A percepção de que a IA pode substituir o agente público em grande parte das atividades ainda gera receio. No entanto, a adoção da IA no setor público pode ser vista como indutora de melhorias na eficiência, exigindo que a administração pública se modernize e prepare sua força de trabalho para novas habilidades e convivência pacífica e produtiva com a inteligência artificial.

Conclusão

A era digital impõe à administração pública brasileira a necessidade urgente de uma transformação que vá além da simples implementação de novas tecnologias. É um processo que exige a capacitação contínua dos servidores públicos, tanto em habilidades técnicas relacionadas à IA e à digitalização quanto em soft skills essenciais. Os programas governamentais como o CAPACITA GOV.BR e Mentalidade Digital são passos importantes nesse caminho.

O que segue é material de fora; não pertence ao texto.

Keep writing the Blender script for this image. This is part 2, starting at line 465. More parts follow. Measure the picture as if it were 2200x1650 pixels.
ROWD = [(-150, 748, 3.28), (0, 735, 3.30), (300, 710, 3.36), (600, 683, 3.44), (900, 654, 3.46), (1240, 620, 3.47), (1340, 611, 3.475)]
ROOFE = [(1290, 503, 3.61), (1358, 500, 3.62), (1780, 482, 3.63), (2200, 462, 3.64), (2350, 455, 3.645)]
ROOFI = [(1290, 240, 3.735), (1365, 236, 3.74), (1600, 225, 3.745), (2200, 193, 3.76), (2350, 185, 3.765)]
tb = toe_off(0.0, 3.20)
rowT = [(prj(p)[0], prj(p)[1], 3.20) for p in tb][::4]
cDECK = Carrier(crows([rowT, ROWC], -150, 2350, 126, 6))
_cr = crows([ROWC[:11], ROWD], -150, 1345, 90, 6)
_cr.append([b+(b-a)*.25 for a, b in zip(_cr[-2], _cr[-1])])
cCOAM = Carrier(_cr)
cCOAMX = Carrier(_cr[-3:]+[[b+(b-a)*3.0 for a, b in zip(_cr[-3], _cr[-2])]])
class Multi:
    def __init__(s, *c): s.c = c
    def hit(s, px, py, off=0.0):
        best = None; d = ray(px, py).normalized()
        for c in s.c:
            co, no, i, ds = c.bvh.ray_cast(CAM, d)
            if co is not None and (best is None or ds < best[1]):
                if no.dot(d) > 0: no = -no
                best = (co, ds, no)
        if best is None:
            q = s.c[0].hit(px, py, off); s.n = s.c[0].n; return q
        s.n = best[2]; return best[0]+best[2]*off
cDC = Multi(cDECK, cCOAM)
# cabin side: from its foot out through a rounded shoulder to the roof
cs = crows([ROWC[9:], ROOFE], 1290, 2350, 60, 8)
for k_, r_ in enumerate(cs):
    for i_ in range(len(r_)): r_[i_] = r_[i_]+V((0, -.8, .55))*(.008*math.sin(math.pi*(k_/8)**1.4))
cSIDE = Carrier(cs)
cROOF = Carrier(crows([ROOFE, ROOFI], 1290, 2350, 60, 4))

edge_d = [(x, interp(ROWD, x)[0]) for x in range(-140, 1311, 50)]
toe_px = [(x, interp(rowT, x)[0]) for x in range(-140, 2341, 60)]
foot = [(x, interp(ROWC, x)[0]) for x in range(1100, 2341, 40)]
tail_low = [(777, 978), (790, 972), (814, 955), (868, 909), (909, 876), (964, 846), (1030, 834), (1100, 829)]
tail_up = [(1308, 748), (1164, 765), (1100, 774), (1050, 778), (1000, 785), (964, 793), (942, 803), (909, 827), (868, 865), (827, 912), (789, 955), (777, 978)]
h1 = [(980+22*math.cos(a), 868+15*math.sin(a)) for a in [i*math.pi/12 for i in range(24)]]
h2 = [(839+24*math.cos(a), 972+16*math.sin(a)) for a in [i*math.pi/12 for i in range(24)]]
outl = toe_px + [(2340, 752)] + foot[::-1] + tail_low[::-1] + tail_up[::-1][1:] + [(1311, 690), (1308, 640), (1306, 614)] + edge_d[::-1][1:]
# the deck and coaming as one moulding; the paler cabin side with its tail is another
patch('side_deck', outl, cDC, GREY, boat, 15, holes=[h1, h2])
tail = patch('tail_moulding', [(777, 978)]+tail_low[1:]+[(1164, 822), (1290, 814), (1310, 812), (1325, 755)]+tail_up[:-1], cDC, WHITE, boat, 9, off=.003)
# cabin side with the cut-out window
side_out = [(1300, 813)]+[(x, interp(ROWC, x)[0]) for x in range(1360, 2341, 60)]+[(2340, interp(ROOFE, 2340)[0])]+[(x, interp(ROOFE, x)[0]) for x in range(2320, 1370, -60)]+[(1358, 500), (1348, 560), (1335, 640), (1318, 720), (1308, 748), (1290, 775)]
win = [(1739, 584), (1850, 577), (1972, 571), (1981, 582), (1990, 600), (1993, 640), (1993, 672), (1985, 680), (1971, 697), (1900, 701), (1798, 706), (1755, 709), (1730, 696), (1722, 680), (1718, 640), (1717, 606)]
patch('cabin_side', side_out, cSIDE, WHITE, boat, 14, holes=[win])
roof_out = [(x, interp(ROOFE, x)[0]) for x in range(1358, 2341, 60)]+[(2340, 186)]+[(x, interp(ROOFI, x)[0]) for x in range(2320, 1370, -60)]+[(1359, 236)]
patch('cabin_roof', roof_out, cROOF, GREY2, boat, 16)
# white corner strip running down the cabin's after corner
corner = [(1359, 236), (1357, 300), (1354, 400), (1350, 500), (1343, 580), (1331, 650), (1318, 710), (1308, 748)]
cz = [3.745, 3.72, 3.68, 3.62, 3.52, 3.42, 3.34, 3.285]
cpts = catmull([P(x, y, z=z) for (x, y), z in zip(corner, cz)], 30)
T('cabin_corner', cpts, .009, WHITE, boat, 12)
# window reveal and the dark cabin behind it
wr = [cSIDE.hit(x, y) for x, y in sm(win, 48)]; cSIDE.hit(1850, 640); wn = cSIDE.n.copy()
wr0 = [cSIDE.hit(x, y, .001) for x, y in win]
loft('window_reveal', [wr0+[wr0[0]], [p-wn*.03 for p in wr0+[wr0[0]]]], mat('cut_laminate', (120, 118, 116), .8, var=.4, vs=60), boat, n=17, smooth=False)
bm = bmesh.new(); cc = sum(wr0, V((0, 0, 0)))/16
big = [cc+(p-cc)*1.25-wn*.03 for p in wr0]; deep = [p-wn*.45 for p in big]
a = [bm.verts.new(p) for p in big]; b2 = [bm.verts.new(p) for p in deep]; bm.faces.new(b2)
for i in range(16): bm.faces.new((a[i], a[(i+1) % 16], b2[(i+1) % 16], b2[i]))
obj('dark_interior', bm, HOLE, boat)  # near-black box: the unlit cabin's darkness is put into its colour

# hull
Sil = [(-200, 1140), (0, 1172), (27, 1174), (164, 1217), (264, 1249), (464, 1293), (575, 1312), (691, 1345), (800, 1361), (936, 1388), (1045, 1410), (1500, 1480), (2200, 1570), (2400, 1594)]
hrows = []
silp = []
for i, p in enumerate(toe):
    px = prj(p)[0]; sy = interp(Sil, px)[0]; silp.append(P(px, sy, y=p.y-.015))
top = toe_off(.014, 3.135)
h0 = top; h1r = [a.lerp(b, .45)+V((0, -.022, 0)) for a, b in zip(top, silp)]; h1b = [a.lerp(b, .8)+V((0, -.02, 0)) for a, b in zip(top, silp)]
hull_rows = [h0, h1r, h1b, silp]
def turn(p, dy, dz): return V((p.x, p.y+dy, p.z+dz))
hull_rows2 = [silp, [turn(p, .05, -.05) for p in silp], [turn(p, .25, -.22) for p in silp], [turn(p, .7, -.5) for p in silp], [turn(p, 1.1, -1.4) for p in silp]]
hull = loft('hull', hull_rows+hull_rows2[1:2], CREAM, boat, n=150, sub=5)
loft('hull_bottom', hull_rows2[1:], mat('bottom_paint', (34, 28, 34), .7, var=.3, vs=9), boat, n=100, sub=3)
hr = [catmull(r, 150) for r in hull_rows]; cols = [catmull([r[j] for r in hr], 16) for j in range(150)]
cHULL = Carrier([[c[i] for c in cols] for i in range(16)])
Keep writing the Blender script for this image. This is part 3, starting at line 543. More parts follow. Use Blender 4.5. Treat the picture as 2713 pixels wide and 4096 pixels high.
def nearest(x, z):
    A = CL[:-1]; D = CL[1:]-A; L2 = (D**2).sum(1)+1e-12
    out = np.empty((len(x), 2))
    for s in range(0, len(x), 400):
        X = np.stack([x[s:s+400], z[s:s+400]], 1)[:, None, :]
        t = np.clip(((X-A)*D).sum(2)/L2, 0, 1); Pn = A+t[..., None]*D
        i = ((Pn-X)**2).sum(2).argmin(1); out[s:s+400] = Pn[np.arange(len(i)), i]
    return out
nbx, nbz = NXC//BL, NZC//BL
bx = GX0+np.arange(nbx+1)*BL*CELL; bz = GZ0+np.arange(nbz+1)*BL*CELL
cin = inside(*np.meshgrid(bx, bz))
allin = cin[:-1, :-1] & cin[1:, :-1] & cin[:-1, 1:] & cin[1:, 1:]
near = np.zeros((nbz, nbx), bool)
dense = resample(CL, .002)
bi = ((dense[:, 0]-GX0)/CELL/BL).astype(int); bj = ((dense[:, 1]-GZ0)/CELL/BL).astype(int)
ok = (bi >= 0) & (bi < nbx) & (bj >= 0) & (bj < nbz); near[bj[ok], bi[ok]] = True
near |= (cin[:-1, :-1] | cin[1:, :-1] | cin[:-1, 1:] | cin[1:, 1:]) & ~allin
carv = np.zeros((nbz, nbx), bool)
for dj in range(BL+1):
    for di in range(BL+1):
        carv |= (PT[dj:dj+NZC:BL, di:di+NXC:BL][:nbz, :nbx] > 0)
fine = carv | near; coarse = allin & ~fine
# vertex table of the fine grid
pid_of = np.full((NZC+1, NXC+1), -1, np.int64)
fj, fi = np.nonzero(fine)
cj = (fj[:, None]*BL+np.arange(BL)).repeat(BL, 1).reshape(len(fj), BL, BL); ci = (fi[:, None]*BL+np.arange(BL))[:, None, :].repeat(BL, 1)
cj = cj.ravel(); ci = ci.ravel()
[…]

Superar as resistências ao e-learning, investir em infraestrutura tecnológica e promover o desenvolvimento de habilidades comportamentais são cruciais para garantir que a administração pública possa aproveitar plenamente os benefícios da IA, melhorar a qualidade dos serviços e atender às crescentes demandas da sociedade por um governo mais eficiente, ágil, transparente e humano.